El cuidado es precisamente uno de los elementos más ausentes en este campo de intervención. Distantes de cuidar, las residencias y las familias de acogida poseen un funcionamiento enraizado en sus lineamientos técnicos que opera la mayoría de las veces en un sentido contrario a favorecer una experiencia reparatoria de la vulneración de derechos. A su vez, no se generan las suficientes acciones orientadas a la preservación de los lazos, la historia y la identidad, así como tampoco se favorecen procesos de revinculación con algún referente significativo que le permita al niño reestablecer su lugar en el campo social. Hay investigaciones que señalan que cuatro de cada cinco niños en instituciones de protección tienen padres que podrían cuidar de ellos. Por lo tanto, los niños no se encuentran realmente en situación de abandono, sino que se hayan separados de estos, principalmente por una medida judicial.
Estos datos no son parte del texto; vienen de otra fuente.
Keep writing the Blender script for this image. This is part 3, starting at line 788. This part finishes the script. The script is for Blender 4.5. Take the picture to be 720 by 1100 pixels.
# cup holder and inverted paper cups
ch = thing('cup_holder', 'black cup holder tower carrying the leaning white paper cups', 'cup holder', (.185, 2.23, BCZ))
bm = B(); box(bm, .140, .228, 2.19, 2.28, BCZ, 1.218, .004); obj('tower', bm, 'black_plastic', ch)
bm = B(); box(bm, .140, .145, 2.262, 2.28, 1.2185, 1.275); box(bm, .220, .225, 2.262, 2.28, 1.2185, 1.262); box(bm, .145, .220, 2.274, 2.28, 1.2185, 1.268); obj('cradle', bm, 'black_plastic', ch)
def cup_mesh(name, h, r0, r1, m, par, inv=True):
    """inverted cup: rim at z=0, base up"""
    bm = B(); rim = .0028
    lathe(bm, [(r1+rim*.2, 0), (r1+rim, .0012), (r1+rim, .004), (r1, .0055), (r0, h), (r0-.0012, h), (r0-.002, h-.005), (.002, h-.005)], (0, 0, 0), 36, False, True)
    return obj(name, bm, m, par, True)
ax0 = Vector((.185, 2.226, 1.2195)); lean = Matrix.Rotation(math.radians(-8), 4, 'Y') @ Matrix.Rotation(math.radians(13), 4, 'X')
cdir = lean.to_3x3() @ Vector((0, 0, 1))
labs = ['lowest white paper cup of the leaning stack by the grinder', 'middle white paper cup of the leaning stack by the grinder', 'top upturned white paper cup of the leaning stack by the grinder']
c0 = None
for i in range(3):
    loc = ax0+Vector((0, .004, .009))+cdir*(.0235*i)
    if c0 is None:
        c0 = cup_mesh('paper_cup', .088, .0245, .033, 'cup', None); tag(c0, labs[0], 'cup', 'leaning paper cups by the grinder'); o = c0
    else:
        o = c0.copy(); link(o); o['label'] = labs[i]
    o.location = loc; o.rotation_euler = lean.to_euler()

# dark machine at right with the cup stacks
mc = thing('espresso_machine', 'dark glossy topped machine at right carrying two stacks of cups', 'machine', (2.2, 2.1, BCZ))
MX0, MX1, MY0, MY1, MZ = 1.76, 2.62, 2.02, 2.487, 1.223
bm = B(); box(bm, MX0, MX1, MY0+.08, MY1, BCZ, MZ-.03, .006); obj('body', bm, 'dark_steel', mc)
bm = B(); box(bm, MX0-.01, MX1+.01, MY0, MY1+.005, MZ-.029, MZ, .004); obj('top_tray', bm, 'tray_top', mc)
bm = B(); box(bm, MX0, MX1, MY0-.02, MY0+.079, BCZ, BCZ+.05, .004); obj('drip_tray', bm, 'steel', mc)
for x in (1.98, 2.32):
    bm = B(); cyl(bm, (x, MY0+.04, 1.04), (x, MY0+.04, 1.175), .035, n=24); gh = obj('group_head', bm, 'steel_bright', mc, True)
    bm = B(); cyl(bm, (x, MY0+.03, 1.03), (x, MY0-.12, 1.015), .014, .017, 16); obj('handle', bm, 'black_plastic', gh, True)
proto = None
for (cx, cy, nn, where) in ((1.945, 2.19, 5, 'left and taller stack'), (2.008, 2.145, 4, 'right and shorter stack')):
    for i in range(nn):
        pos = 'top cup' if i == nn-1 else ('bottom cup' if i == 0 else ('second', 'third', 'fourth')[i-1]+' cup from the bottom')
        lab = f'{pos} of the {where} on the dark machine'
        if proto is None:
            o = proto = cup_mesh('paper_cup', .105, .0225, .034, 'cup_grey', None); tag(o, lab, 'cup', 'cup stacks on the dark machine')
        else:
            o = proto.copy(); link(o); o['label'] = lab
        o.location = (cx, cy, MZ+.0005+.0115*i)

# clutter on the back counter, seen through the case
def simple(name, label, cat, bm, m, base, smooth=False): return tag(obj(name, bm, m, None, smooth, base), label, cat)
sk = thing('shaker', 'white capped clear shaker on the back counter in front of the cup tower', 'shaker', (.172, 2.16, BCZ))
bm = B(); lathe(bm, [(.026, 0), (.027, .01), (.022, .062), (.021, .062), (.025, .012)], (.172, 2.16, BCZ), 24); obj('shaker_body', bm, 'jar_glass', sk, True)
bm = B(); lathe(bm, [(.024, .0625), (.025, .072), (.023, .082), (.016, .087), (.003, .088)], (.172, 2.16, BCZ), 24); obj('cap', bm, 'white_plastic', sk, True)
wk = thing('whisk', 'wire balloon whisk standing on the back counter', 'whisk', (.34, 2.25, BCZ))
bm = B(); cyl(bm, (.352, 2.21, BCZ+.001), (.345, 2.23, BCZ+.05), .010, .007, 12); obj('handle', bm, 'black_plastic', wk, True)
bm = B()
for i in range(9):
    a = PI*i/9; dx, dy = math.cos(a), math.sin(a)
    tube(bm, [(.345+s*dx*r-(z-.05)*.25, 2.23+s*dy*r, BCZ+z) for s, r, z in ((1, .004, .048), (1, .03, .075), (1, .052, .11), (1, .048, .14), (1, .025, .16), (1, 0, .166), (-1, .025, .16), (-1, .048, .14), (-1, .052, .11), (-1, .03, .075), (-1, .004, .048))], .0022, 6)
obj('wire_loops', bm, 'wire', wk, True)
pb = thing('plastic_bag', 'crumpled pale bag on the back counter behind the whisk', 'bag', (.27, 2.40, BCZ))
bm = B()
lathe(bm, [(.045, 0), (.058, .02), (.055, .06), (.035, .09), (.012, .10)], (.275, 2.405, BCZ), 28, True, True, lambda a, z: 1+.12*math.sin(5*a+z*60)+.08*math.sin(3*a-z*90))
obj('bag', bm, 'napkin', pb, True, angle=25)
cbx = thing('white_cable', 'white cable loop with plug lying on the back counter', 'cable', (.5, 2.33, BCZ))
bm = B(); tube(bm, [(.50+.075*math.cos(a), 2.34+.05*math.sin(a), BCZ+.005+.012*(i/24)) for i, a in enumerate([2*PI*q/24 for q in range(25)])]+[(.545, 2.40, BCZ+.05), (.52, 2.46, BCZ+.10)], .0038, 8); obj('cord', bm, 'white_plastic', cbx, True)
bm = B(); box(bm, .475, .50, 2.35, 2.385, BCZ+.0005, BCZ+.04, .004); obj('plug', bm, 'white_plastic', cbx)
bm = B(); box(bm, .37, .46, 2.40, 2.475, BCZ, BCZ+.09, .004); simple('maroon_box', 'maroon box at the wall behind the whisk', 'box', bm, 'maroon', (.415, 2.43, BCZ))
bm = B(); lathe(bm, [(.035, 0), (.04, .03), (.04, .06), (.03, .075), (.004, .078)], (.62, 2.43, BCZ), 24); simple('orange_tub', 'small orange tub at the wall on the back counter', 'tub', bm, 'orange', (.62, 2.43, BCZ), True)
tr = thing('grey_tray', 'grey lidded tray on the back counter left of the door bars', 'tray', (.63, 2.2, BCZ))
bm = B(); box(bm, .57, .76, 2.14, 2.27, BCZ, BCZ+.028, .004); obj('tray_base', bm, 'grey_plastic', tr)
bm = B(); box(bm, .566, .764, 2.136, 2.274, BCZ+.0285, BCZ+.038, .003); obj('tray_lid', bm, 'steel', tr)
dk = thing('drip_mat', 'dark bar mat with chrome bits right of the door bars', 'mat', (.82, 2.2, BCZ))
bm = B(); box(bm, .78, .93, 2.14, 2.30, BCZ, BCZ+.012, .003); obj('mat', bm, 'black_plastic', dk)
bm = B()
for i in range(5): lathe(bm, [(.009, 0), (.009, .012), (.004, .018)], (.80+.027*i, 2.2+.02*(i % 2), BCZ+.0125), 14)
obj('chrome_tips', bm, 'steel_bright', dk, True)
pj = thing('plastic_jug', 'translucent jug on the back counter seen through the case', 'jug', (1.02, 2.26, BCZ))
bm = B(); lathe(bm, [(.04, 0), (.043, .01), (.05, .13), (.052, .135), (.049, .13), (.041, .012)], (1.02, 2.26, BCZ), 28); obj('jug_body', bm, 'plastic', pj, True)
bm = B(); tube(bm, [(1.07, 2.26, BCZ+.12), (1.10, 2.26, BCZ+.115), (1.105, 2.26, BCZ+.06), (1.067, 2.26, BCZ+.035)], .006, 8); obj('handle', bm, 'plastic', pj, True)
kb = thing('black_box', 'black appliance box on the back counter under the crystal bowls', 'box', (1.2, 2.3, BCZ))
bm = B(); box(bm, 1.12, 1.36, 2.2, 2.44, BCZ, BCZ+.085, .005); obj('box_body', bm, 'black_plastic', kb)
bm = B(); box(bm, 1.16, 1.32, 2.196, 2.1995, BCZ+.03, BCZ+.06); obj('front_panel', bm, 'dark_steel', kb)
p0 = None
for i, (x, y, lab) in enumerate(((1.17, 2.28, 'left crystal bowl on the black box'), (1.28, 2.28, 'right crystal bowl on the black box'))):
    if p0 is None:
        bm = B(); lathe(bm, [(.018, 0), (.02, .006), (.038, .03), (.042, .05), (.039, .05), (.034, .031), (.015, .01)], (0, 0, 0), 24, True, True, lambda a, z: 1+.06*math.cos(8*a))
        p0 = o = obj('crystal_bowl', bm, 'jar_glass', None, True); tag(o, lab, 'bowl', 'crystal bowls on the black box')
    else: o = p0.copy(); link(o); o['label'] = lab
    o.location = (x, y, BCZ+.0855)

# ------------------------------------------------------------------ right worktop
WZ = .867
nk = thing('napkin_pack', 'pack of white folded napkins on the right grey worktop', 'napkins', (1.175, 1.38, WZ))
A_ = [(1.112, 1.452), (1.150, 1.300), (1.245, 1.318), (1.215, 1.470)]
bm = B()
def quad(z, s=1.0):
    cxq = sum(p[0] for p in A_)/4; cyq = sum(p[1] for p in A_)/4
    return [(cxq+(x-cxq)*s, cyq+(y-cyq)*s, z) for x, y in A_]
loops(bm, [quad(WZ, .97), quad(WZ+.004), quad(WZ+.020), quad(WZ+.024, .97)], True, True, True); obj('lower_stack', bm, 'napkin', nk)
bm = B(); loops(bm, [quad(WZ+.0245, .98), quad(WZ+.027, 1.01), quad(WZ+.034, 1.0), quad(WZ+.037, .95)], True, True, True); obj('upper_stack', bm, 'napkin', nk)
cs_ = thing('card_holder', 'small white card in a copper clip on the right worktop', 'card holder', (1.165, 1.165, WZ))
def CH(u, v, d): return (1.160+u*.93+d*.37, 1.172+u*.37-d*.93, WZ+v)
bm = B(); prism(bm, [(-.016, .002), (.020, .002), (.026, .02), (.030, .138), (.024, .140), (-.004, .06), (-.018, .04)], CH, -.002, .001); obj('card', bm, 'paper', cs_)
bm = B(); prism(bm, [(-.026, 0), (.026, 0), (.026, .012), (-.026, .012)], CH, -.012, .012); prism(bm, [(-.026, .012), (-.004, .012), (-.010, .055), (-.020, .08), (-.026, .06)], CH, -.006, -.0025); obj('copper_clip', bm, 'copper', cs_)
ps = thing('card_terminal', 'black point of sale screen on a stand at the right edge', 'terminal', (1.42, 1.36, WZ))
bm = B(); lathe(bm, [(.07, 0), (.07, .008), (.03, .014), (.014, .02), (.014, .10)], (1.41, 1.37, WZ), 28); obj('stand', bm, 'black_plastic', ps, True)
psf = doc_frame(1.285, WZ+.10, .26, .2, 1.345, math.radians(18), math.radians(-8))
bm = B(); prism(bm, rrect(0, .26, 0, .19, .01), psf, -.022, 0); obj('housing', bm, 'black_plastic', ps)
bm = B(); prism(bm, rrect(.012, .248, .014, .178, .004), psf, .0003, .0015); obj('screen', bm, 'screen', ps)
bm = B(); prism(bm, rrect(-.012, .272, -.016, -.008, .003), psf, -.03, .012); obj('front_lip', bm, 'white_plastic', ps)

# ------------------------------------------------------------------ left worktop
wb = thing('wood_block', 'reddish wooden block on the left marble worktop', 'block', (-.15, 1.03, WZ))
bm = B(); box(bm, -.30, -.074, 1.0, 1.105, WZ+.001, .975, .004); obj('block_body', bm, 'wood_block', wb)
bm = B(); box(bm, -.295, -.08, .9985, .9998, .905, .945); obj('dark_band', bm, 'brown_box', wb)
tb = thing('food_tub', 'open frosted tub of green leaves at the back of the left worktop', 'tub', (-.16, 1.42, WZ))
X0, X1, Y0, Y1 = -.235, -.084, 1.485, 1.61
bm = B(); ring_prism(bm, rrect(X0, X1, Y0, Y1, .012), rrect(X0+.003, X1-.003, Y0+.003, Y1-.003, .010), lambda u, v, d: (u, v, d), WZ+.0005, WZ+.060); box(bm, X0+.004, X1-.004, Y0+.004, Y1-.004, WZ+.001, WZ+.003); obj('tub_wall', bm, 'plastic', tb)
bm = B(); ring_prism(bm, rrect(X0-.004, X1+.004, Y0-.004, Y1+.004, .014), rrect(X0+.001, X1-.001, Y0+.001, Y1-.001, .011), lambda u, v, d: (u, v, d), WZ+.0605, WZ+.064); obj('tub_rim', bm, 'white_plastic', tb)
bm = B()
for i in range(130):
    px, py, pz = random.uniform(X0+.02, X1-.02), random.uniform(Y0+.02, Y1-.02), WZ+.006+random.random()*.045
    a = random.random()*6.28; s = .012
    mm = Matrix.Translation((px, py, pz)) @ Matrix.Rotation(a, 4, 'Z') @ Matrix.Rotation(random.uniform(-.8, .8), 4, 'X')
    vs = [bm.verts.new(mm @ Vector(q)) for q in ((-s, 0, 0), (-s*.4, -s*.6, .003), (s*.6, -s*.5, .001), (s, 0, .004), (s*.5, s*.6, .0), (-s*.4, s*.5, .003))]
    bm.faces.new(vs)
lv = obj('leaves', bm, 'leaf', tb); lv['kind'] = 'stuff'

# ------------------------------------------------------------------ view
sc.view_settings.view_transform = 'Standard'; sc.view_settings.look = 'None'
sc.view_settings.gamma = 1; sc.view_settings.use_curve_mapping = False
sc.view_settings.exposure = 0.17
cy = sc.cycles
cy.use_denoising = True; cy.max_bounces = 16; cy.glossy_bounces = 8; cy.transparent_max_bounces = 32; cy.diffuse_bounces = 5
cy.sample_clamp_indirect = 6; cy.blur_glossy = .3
Factores como la pobreza, la falta de acceso a los servicios sociales básicos y la ausencia de un apoyo especializado a los padres, inciden en que se generen las situaciones de crisis y violencia al interior del núcleo familiar que tienen como consecuencia la vulneración de derechos y el daño consecuente de la separación.
Si realmente existe un auténtico interés político por el cuidado y la protección de los derechos de los niños debiesen generarse señales de movilización y trabajo conjunto de todas las instituciones que componen el sistema de protección de la infancia. La principal tarea debiese ser la construcción de un sistema de cuidados alternativos que tenga como prioridad el apoyo a las familias y a las comunidades para que puedan cuidar de sus propios niños y niñas. El cuidado ético que debería estar a la base de este sistema sólo será posible de inscribir en la medida que la cultura de la caridad y de la beneficencia, tan presente en en el campo de la infancia vulnerable y vulnerada, se modifique por un enfoque de protección integral en el marco de una cultura de derechos humanos.